A district may, in its discretion, provide transportation to a nonpublic school located more than fifteen miles from the home of any pupil attending that school, provided that transportation has been provided to such nonpublic school in at least one of the immediately preceding three years and such transportation is provided from a centralized pick-up point that is within 15 miles of the nonpublic school (Education Law "3635(1)(b)(ii); Appeal of Hinkley, supra; Appeal of Case, supra). Petitioner claims that at various times in the past, students attending Lourdes have resided within the 15-mile limit, and therefore respondent should continue to provide the requested transportation. While respondent acknowledges that at some point in time there was a student who resided within 15 miles of Lourdes, it asserts that district records only reflect two such students for the 1994-95 school year. In addition, respondent asserts that there is no district school that could serve as a centralized pick-up point within 15 miles of Lourdes. Accordingly, I find that respondent is neither required nor authorized to provide the requested transportation under Education Law "3635(1)(b)(ii).

Although respondent admits that in the past it erroneously provided transportation to students residing beyond the 15-mile limit, the provision of transportation services previously supplied in error does not require respondent to continue to supply such transportation (Appeal of Whitaker, 33 Ed Dept Rep 59, Decision No. 12,974).

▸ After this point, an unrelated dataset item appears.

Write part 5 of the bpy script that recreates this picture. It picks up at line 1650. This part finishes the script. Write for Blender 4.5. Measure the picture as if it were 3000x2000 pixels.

As the Commissioner stated in Whitaker, "if a board of education is providing transportation for pupils who are not legally entitled to it, the solution is to discontinue such transportation, and not [] to compound the error and illegally transport additional pupils."

I find that respondent has no obligation or authority to transport Travis and, therefore, properly denied petitioner's request for transportation.